Many newspaper staffers have voice a desire for a public notice guidebook over the years.

The most recent guide dates to 1989 and was disseminated by the state Board of Accounts.

The office reportedly discontinued the guide for fear of legal liability if it contained an error.

Two Indiana University School of Law – Indianapolis students will assist me in the project. Kris Cundiff and Bennett Fuson were my legislative assistants during the 2015 General Assembly.

When the guide is completed, publishers, ad directors and other staff who handle public notices, or legals, as they’re often called, will have a place to go to try to get answers to questions such as:

• How often must a particular notice must run?

• How do I calculate the line rate if my newspaper goes to a different column width?

• Does the newspaper have to give the government-mandated rate for a sheriff’s sale (mortgage foreclosure) notice?

The project coincides with an effort by the HSPA’s Promotional Committee to assemble a public notice advertising toolkit for newspapers.

The tools will vary from suggested house ads to templates for editorials to suggestions on how to better promote the value of public notice advertising.

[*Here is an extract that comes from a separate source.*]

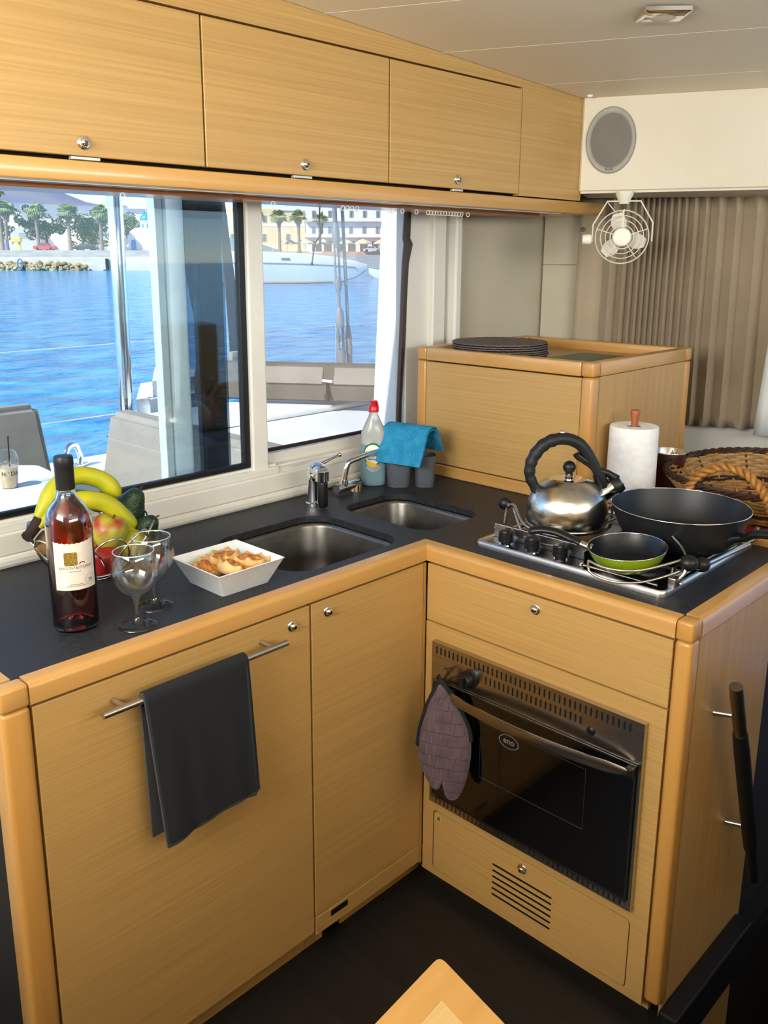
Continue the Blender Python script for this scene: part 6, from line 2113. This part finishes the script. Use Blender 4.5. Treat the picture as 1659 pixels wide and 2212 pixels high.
# ---- motor yacht and small boat
my_ = thing('motor_yacht', 'long white motor yacht moored beyond the right window', 'yacht', ashore(87, 0, SEA), BEAR)
HULL = mat('yacht_white', 'D9D6D0', .25, coat=.4)
loops = []
for s_, w, zt, zb in ((-19, 2.0, 3.0, -.2), (-14, 2.1, 2.98, -.25), (-10, 2.1, 2.95, -.25), (-6, 2.0, 2.80, -.2), (-3.2, 1.5, 2.45, -.1), (-1.2, .7, 2.05, .5), (-.1, .06, 1.75, 1.25)):
    loops.append([(s_, 0, zb), (s_, -w * .7, zb + .12), (s_, -w * .98, zb + (zt - zb) * .55), (s_, -w, zt), (s_, -w * .9, zt + .06), (s_, w * .9, zt + .06), (s_, w, zt), (s_, w * .98, zb + (zt - zb) * .55), (s_, w * .7, zb + .12)])
obj('hull', loft(loops, True, True), HULL, my_, 40)
obj('rub_rail', tube([(s_, -w - .02, z) for s_, w, z in ((-19, 2.0, 2.0), (-10, 2.1, 1.95), (-6, 2.0, 1.86), (-3.2, 1.5, 1.72), (-1.2, .72, 1.55))], .06, 6), mat('grey_rail', 'A8A29A', .4), my_, 60)
obj('boot_stripe', tube([(s_, -w, z) for s_, w, z in ((-19, 1.6, .12), (-10, 1.65, .10), (-6, 1.55, .12), (-3.4, 1.1, .2))], .10, 6), mat('tan_stripe', 'A88A6C', .6), my_, 60)
obj('windscreen_cover', loft([[(s_, -1.3, 3.0), (s_, -1.1, z), (s_, 1.1, z), (s_, 1.3, 3.0)] for s_, z in ((-17, 4.4), (-11.4, 4.2), (-10.2, 3.6), (-8.4, 3.05))], True, True), mat('grey_blue_canvas', '6E7C84', .7), my_, 30)
obj('deck_hatch', box((-5.6, -.6, 2.85), (-4.4, .6, 2.98), .05), HULL, my_)
obj('porthole', join(box((-8.2, -2.12, 2.2), (-7.4, -2.06, 2.4), .03)), PANE, my_)
for k in range(5):
    x = -9 + k * 2
    obj('rail_post', tube([(x, -1.85 + .16 * k * .6, 2.9), (x, -1.8 + .16 * k * .6, 3.35)], .025, 5), CHROME, my_)
sbt = thing('small_boat', 'small white and green boat at the edge of the right pane', 'boat', ashore(108, 1.6, SEA), BEAR)
loops = []
for s_, w, zt, zb in ((-1.5, .05, 1.35, .6), (-.8, .5, 1.2, .05), (.4, .9, 1.05, -.1), (2.5, .95, 1.0, -.1), (3.5, .8, 1.05, 0)):
    loops.append([(s_, -w * .6, zb), (s_, -w, zt * .7), (s_, -w, zt), (s_, w, zt), (s_, w, zt * .7), (s_, w * .6, zb)])
obj('hull', loft(loops, True, True), HULL, sbt, 40)
obj('green_gunwale', tube([(-1.5, -.06, 1.36), (-.8, -.52, 1.21), (.4, -.92, 1.06), (2.5, -.97, 1.01)], .09, 6), mat('boat_green', '3CA08A', .5), sbt, 60)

The Promotional Com­mittee, chaired by incoming board president Chris White, publisher of The Times of Northwest Indiana (Munster), recognizes the need to remind Hoosiers of the democratic principles that public notice advertising is built upon and to remind newspaper personnel about the need to present these notices in a reader-friendly manner.

I’ve heard too many stories from government officials, lawyers and citizens about poor customer service when it comes to public notice advertising.

This has driven some bureaucrats to seek the elimination of publication requirements for public notices.

Such treatment of public notices, coupled with Indiana’s lack of civic engagement, increases the risk of legislators deciding to pull the plug on the publication process.

If newspapers don’t give public notice advertising the respect it deserves, it’s less likely Hoosiers will read the notices or act on information about what public officials are doing or contemplating.

The toolkit will include suggested best practices for newspapers to shine a spotlight on public notice advertising, whether by visual design or referencing notices in coverage of governmental activity.

For example, one newspaper recently did a story on the money belonging to Hoosiers that is held by the state Attorney General as unclaimed property. Millions of dollars is involved.

The newspaper dutifully mentioned the AG’s website where one can search to see if he or she has money held by the state but didn’t mention that the list of people living in that county on the unclaimed property list would be published in the newspaper for all to see.

Public notice advertising is a concept as important to the public’s right to know as the Open Door Law and Access to Public Records Act.

HSPA plans to help the Public Notice Advertising Law get the respect it deserves.

Steve Key is executive director and general counsel for the Hoosier State Press Association.